— Begin Data lines —
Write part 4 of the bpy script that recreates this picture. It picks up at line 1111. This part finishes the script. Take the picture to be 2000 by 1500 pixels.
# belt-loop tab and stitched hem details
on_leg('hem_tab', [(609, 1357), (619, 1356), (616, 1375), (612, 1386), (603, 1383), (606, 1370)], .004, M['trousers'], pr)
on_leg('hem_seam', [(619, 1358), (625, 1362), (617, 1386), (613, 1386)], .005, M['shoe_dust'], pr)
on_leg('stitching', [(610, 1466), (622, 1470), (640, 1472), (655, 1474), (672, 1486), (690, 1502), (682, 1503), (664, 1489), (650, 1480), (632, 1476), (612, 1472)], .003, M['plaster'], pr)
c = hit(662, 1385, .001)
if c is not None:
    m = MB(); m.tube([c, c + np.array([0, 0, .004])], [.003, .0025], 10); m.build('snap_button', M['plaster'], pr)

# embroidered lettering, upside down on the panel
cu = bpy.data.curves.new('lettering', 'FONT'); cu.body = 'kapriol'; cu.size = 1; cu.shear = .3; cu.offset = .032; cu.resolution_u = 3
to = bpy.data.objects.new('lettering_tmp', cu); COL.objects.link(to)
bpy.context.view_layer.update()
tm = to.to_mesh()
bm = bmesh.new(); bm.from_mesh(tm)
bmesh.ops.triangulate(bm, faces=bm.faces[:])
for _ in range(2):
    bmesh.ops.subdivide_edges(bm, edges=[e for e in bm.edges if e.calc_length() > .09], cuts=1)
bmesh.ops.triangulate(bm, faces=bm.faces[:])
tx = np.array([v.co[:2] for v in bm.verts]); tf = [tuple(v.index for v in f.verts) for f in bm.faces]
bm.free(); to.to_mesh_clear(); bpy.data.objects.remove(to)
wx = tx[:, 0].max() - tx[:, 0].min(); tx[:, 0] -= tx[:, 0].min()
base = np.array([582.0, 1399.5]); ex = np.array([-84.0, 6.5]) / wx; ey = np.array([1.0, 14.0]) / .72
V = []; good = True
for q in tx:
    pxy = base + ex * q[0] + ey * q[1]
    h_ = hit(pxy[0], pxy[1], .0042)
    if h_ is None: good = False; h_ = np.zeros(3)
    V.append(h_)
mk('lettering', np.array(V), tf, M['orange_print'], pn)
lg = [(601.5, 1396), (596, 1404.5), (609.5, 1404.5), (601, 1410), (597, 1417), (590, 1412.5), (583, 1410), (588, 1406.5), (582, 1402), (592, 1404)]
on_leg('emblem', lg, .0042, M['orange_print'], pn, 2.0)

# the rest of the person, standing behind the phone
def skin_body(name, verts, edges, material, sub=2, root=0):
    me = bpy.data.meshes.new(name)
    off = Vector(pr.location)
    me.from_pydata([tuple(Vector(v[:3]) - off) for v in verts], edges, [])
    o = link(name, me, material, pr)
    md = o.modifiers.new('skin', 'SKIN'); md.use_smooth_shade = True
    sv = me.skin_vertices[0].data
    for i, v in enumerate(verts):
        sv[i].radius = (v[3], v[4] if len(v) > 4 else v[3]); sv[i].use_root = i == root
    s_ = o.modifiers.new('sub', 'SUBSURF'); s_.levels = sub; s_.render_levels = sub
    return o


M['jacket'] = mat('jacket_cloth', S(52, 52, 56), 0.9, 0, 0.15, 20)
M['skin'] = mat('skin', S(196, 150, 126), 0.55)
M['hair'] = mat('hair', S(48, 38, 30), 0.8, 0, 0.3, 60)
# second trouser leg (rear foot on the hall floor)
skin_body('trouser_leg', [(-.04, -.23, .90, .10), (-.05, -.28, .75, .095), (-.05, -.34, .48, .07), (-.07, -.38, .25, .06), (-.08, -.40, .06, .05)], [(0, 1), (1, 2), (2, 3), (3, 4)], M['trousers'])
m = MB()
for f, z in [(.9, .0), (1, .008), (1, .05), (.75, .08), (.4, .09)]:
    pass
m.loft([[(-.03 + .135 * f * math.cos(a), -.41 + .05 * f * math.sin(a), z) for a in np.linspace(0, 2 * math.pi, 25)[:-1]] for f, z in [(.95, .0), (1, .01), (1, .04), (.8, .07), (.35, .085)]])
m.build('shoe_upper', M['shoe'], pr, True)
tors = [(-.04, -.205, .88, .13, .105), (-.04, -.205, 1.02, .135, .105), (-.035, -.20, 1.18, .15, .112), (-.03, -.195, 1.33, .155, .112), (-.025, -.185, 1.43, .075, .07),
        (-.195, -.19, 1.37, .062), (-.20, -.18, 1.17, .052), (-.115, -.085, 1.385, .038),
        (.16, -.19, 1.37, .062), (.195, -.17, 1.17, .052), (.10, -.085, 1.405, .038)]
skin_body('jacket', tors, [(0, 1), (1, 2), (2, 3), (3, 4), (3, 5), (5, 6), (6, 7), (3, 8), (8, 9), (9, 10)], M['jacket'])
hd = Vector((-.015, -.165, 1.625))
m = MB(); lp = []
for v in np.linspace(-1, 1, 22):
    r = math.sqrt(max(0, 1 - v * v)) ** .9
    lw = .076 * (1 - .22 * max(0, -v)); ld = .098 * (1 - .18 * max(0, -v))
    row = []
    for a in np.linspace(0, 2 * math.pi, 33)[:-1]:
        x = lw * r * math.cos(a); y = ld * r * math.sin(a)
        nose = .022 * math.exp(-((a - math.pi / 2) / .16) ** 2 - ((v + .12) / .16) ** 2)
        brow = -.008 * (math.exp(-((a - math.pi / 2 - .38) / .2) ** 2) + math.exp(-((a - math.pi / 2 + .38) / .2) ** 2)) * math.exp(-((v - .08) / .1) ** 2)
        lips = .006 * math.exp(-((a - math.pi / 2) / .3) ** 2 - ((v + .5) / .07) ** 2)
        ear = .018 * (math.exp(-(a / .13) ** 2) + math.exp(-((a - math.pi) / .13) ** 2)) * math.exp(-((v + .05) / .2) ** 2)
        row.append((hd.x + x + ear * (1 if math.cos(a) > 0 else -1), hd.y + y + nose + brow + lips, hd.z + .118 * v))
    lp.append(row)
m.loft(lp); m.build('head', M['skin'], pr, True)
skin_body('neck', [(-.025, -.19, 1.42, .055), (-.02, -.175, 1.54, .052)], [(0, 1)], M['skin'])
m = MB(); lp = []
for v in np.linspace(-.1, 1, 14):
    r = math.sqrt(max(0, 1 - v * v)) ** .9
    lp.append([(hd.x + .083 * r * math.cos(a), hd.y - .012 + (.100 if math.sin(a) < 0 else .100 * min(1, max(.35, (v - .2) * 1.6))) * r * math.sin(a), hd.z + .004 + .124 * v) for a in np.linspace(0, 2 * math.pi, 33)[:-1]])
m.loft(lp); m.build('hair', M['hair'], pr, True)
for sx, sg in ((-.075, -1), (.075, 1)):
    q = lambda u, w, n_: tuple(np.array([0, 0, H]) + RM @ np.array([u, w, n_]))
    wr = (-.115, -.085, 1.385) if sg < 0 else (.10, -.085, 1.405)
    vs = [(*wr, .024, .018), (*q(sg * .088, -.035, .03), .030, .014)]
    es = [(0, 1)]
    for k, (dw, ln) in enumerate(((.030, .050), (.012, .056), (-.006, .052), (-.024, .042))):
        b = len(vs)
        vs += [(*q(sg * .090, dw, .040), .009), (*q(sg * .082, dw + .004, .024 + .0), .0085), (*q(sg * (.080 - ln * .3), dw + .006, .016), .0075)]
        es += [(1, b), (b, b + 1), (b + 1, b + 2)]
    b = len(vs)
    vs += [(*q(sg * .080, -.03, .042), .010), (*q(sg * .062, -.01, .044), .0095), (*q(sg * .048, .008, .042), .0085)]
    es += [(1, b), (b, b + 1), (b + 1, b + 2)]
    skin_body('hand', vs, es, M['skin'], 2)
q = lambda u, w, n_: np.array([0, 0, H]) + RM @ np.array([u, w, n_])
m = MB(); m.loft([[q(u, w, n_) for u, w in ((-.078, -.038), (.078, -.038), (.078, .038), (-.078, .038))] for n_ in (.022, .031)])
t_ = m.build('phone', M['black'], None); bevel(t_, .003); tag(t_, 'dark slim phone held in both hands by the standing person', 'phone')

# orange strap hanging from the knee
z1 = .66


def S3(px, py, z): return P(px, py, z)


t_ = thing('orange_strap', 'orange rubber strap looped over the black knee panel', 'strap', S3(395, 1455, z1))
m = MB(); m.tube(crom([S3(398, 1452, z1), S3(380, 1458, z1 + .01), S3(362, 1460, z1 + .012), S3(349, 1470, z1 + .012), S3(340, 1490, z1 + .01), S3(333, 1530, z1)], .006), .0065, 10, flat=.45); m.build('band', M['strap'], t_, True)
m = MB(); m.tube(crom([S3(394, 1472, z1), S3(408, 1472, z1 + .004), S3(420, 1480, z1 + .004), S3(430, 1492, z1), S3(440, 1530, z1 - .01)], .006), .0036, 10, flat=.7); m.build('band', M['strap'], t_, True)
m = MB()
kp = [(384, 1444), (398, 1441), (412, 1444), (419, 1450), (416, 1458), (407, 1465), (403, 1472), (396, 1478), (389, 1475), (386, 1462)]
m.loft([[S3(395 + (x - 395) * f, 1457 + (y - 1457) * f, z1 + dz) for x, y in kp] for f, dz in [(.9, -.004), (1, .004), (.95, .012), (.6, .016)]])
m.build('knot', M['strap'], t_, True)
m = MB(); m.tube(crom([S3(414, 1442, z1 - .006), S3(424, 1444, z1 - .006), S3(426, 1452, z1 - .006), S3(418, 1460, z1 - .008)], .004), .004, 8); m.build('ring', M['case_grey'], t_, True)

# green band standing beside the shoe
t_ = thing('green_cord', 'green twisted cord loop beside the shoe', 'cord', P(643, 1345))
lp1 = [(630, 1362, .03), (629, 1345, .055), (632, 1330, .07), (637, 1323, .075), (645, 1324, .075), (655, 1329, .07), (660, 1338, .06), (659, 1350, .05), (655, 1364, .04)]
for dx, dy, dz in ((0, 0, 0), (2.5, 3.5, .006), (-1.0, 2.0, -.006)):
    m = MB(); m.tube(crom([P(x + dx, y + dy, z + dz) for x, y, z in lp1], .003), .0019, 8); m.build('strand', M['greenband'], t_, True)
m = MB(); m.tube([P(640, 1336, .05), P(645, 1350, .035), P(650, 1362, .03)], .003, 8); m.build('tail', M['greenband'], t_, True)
— End Data lines —
Return the opening line of the data and every line after it through the line containing "m = MB(); m.tube([c, c", please, exactly as written and with nothing added.

Write part 4 of the bpy script that recreates this picture. It picks up at line 1111. This part finishes the script. Take the picture to be 2000 by 1500 pixels.
# belt-loop tab and stitched hem details
on_leg('hem_tab', [(609, 1357), (619, 1356), (616, 1375), (612, 1386), (603, 1383), (606, 1370)], .004, M['trousers'], pr)
on_leg('hem_seam', [(619, 1358), (625, 1362), (617, 1386), (613, 1386)], .005, M['shoe_dust'], pr)
on_leg('stitching', [(610, 1466), (622, 1470), (640, 1472), (655, 1474), (672, 1486), (690, 1502), (682, 1503), (664, 1489), (650, 1480), (632, 1476), (612, 1472)], .003, M['plaster'], pr)
c = hit(662, 1385, .001)
if c is not None:
    m = MB(); m.tube([c, c + np.array([0, 0, .004])], [.003, .0025], 10); m.build('snap_button', M['plaster'], pr)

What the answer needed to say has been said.